Joni Mitchell zählt zu den interessantesten musikalischen Figuren im Popbusiness. Keine beherrscht die Kunst des perfekten Zusammenspiels von Wort und Ton auf eine so eigenartig persönliche und poetisch eindringliche Weise wie die Kanadierin.

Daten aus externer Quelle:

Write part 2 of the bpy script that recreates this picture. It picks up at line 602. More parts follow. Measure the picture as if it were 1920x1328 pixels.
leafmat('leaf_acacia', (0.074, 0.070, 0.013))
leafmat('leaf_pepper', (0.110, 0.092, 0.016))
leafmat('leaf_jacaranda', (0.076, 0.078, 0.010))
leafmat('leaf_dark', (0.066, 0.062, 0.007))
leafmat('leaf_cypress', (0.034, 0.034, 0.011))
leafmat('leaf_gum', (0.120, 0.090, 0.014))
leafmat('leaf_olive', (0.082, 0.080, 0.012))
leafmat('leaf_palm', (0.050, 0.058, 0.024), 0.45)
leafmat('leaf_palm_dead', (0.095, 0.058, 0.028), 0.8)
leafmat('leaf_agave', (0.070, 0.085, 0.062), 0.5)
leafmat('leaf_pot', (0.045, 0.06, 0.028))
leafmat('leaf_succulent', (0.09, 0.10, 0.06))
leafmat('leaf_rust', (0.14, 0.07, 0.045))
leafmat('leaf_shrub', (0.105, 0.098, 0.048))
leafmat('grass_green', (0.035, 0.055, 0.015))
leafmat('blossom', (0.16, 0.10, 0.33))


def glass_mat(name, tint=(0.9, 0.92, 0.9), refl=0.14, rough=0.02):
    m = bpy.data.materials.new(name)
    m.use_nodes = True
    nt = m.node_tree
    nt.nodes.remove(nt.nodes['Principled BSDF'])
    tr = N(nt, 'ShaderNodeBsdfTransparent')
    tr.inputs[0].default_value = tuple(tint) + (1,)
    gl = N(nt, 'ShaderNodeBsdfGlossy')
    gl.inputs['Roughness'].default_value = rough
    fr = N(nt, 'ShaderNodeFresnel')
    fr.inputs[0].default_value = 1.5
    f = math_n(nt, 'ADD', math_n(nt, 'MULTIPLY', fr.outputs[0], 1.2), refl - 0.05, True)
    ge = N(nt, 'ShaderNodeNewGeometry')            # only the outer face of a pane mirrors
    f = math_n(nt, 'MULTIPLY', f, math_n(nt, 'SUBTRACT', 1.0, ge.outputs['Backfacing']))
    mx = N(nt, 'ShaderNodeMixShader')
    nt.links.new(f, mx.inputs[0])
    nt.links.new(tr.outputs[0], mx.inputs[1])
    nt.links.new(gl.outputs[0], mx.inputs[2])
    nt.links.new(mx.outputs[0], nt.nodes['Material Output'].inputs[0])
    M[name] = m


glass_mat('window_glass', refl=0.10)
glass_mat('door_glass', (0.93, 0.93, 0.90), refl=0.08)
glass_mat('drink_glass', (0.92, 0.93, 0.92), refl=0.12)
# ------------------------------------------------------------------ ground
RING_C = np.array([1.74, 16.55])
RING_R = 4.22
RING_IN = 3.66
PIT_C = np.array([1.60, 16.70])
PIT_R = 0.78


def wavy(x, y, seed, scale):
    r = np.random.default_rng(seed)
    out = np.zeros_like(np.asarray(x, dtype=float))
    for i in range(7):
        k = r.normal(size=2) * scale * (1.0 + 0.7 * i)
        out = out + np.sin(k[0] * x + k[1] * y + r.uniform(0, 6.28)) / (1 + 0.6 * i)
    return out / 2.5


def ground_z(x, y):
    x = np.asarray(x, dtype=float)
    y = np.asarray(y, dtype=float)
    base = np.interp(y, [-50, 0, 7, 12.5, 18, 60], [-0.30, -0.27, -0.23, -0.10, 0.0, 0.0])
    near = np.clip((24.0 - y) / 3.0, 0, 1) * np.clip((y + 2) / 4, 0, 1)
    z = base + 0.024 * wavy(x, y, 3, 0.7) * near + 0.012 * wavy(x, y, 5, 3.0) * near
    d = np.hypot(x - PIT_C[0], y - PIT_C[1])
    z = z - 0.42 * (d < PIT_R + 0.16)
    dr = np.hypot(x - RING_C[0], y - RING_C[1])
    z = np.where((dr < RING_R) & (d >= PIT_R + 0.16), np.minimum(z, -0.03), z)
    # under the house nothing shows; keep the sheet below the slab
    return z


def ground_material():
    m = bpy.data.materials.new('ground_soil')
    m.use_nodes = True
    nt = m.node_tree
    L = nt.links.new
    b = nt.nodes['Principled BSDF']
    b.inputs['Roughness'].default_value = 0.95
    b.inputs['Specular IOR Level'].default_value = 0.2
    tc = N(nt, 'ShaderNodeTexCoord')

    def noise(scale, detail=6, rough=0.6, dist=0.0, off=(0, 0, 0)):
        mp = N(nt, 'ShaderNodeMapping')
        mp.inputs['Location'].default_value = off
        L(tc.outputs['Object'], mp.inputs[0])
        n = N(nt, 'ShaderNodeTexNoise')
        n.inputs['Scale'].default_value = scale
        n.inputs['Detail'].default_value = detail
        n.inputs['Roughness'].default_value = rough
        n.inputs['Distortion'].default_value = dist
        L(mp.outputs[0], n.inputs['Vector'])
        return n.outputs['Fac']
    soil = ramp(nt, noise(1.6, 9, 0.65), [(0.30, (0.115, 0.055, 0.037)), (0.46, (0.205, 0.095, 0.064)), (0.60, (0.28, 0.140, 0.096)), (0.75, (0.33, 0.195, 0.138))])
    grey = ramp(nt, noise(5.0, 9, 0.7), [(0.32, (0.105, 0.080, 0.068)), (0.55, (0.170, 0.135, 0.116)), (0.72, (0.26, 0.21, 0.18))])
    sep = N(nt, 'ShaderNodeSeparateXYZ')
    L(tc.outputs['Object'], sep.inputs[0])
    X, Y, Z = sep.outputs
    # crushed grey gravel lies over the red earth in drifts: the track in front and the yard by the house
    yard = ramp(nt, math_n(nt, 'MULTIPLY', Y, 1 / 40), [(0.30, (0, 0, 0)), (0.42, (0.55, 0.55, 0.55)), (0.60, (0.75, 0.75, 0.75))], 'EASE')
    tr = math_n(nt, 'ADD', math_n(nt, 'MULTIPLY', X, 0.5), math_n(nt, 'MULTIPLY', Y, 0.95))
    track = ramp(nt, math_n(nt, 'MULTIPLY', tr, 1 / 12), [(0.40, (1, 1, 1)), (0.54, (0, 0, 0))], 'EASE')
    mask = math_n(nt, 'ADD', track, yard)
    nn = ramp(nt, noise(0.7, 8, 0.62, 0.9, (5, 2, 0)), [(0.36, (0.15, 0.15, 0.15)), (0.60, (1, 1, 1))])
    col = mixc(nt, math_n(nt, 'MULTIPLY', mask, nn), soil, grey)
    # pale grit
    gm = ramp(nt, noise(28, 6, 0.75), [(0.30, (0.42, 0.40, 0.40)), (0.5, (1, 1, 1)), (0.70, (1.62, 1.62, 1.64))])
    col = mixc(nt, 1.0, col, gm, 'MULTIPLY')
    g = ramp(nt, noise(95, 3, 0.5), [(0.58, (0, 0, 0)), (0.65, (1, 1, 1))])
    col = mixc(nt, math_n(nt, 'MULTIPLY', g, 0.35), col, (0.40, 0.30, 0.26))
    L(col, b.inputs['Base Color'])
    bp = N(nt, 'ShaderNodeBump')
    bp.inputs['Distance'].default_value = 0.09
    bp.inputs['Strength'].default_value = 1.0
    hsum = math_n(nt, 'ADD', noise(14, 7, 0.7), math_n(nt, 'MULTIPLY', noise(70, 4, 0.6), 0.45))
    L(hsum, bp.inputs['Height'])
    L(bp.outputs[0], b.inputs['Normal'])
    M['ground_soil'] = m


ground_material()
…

Eigentlich wollte die Komponistin, die sich unzählige Songs auf den Leib geschrieben hat, Malerin werden. Eine simple Bemerkung ihres Deutschlehrers sollte ihr auch ihre anderen Talente bewusst machen. "Wenn du mit einem Pinsel malen kannst, dann kannst du es auch mit Worten", sagte dieser Mr. Kratzman damals zum Teenager. Dem weisen Manne widmete die junge Musikerin später ihr Debütalbum "Song to a Seagull", 1968, das von David Crosby produziert wurde. Ihr zweites Album "Clouds" kam 1969 schon unter die Top 40. 1970 dann der erste Single-Hit "Big Yellow Taxi".

Selbstporträts am Cover

Immer noch malt die Künstlerin, die mit neun an Polio erkrankte und ihr späteres Kunststudium für eine Karriere als Folksängerin an den Nagel hängte. Mit Tönen, mit Worten, aber auch mit Pinsel und Farbe. Einige ihrer Bilder zieren ihre LP- und CD-Covers, Alben, die Generationen von Musikern beeinflussten, von Patti Smith bis Madonna, von Alanis Morissette bis Björk.

Magische drei Minuten

Die Songpoetin ging wie kaum eine andere kompromisslos ihren künstlerischen Weg und wurde so zur Wegbereiterin für Musikerinnen nachfolgender Generationen. Die Folksängerin und Queen der Hippiegeneration, die Gitarristin, der Popstar, die Lyrikerin, die Komponistin, die mit open tunings experimentiert, die Jazzsängerin - und über alle dem die magischen drei Minuten, in denen sie in ihren Songs komplexe Geschichten erzählt und wunderschöne Bilder malt. Songs, geschrieben für ihre einst glockenhelle, heute tief verrauchte Stimme, Songs, die Generationen von Hörern das schöne Gefühl gaben, nicht allein zu sein.

"She's a songwriter and singer of genius who can't help but make us feel we are not alone." ("New York Times").